Job: Can you restate the lines of the entries below, word for word, from the first one through the line that includes "from mathutils import noise as mnoise"?

Supplied material:
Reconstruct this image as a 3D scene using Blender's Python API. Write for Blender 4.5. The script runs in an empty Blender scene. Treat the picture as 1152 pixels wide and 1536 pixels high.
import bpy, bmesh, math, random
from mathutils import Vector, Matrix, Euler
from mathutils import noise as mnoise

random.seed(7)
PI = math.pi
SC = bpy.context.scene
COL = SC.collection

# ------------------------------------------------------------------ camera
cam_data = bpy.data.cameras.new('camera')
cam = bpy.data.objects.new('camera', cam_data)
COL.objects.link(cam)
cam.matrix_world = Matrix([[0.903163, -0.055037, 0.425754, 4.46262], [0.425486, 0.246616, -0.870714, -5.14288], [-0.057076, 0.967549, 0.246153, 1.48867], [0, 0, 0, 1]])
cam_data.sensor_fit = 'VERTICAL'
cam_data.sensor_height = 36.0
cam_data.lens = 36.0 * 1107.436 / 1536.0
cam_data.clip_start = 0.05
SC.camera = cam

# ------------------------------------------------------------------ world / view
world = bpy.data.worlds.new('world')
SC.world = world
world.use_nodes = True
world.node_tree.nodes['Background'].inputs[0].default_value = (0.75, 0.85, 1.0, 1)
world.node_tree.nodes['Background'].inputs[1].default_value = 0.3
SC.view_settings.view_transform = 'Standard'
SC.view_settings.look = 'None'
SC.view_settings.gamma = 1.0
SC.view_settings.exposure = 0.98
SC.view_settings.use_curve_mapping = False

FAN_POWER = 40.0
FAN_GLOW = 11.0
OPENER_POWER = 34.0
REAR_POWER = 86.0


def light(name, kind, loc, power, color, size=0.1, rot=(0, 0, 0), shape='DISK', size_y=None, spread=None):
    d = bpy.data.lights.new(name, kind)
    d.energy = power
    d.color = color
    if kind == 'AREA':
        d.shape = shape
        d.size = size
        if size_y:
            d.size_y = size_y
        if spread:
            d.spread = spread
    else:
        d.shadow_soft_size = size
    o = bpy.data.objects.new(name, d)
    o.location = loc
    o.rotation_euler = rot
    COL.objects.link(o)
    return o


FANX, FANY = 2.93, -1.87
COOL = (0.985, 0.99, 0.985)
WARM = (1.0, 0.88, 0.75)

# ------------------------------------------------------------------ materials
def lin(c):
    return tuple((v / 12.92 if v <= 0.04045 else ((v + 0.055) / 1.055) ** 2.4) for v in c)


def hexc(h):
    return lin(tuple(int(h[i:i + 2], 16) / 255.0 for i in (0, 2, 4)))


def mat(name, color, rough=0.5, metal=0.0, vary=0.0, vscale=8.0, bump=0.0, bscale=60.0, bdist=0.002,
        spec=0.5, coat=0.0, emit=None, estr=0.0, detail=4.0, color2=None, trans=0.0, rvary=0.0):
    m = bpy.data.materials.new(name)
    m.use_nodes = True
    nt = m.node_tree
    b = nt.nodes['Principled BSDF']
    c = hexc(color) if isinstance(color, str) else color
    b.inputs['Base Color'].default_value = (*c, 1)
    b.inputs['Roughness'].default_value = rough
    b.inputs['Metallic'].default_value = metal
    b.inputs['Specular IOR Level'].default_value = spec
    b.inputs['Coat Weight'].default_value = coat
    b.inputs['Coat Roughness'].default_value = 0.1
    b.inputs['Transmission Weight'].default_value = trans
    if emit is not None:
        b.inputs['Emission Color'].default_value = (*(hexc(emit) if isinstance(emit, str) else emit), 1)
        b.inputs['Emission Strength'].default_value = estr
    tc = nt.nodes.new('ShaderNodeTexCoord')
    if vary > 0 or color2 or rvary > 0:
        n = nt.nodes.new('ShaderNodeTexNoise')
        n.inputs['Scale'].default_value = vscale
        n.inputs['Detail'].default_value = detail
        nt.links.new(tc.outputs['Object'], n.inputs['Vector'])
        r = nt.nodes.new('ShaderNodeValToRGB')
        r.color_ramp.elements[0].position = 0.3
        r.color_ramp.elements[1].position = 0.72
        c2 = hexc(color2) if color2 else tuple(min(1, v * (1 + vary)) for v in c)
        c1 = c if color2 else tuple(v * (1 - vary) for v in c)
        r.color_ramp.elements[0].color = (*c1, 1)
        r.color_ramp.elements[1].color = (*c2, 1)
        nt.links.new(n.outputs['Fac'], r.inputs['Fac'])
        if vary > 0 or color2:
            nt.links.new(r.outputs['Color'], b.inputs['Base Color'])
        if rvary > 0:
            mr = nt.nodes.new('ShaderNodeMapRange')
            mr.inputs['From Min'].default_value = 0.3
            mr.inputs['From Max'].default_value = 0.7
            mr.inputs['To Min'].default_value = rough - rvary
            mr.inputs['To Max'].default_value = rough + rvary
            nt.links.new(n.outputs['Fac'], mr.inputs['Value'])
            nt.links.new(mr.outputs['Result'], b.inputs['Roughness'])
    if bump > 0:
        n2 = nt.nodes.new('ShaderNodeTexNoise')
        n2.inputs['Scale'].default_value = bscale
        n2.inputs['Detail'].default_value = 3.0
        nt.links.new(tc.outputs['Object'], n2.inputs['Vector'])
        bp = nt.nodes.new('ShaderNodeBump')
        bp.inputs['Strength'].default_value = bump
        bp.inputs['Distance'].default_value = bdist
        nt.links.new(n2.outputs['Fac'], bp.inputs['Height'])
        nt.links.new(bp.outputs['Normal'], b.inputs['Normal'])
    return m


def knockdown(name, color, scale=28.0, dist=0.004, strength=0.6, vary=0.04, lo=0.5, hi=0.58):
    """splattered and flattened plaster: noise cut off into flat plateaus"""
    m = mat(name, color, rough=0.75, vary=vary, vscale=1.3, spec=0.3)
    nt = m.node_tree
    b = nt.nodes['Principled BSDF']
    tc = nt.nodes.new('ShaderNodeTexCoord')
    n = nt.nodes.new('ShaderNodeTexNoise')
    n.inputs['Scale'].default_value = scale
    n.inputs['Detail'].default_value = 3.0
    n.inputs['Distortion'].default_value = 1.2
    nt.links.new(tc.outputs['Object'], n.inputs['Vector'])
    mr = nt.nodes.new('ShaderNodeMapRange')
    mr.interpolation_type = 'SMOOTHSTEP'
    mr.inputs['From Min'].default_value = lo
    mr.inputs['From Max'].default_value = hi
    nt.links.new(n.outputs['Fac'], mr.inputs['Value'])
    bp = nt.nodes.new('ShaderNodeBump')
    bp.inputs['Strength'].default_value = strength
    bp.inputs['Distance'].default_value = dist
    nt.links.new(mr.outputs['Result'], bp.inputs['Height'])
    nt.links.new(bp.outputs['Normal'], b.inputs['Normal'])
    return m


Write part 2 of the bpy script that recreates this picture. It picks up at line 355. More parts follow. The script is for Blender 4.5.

Finished exercise:
Reconstruct this image as a 3D scene using Blender's Python API. Write for Blender 4.5. The script runs in an empty Blender scene. Treat the picture as 1152 pixels wide and 1536 pixels high.
import bpy, bmesh, math, random
from mathutils import Vector, Matrix, Euler
from mathutils import noise as mnoise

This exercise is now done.